>> start
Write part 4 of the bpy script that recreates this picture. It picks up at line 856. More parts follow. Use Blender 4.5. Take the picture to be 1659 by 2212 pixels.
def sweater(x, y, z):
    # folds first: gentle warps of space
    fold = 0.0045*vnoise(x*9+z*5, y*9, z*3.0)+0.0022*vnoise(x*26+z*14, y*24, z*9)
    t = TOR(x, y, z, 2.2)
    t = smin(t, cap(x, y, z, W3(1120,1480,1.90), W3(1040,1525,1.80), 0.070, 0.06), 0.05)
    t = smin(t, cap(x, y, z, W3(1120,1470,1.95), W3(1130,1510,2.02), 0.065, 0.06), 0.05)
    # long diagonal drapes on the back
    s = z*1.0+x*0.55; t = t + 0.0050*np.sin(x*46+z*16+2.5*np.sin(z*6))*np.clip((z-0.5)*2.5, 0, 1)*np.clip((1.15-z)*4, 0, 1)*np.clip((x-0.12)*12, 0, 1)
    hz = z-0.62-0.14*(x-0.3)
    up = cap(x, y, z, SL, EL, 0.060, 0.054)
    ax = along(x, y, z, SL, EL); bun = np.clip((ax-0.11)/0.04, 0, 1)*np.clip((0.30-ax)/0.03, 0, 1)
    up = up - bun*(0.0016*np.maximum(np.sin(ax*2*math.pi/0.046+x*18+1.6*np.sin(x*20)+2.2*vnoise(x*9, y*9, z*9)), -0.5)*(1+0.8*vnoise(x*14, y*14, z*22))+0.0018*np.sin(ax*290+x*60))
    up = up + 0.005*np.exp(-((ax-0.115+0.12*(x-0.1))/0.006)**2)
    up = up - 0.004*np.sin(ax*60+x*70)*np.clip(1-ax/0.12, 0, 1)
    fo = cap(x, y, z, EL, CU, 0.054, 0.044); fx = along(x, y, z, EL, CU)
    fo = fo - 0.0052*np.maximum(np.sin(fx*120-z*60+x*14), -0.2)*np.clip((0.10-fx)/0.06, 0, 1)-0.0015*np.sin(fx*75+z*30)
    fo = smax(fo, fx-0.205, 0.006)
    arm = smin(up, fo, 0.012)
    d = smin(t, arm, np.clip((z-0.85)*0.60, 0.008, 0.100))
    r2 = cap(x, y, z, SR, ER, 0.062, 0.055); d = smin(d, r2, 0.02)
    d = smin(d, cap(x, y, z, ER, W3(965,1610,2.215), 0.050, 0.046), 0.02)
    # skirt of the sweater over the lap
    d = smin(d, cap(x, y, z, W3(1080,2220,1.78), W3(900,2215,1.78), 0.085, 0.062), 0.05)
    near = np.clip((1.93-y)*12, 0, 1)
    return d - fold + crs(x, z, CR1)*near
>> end
◆ What you have to do ◆
Make an exact copy of every line in the data.

◆ Response ◆
Write part 4 of the bpy script that recreates this picture. It picks up at line 856. More parts follow. Use Blender 4.5. Take the picture to be 1659 by 2212 pixels.
def sweater(x, y, z):
    # folds first: gentle warps of space
    fold = 0.0045*vnoise(x*9+z*5, y*9, z*3.0)+0.0022*vnoise(x*26+z*14, y*24, z*9)
    t = TOR(x, y, z, 2.2)
    t = smin(t, cap(x, y, z, W3(1120,1480,1.90), W3(1040,1525,1.80), 0.070, 0.06), 0.05)
    t = smin(t, cap(x, y, z, W3(1120,1470,1.95), W3(1130,1510,2.02), 0.065, 0.06), 0.05)
    # long diagonal drapes on the back
    s = z*1.0+x*0.55; t = t + 0.0050*np.sin(x*46+z*16+2.5*np.sin(z*6))*np.clip((z-0.5)*2.5, 0, 1)*np.clip((1.15-z)*4, 0, 1)*np.clip((x-0.12)*12, 0, 1)
    hz = z-0.62-0.14*(x-0.3)
    up = cap(x, y, z, SL, EL, 0.060, 0.054)
    ax = along(x, y, z, SL, EL); bun = np.clip((ax-0.11)/0.04, 0, 1)*np.clip((0.30-ax)/0.03, 0, 1)
    up = up - bun*(0.0016*np.maximum(np.sin(ax*2*math.pi/0.046+x*18+1.6*np.sin(x*20)+2.2*vnoise(x*9, y*9, z*9)), -0.5)*(1+0.8*vnoise(x*14, y*14, z*22))+0.0018*np.sin(ax*290+x*60))
    up = up + 0.005*np.exp(-((ax-0.115+0.12*(x-0.1))/0.006)**2)
    up = up - 0.004*np.sin(ax*60+x*70)*np.clip(1-ax/0.12, 0, 1)
    fo = cap(x, y, z, EL, CU, 0.054, 0.044); fx = along(x, y, z, EL, CU)
    fo = fo - 0.0052*np.maximum(np.sin(fx*120-z*60+x*14), -0.2)*np.clip((0.10-fx)/0.06, 0, 1)-0.0015*np.sin(fx*75+z*30)
    fo = smax(fo, fx-0.205, 0.006)
    arm = smin(up, fo, 0.012)
    d = smin(t, arm, np.clip((z-0.85)*0.60, 0.008, 0.100))
    r2 = cap(x, y, z, SR, ER, 0.062, 0.055); d = smin(d, r2, 0.02)
    d = smin(d, cap(x, y, z, ER, W3(965,1610,2.215), 0.050, 0.046), 0.02)
    # skirt of the sweater over the lap
    d = smin(d, cap(x, y, z, W3(1080,2220,1.78), W3(900,2215,1.78), 0.085, 0.062), 0.05)
    near = np.clip((1.93-y)*12, 0, 1)
    return d - fold + crs(x, z, CR1)*near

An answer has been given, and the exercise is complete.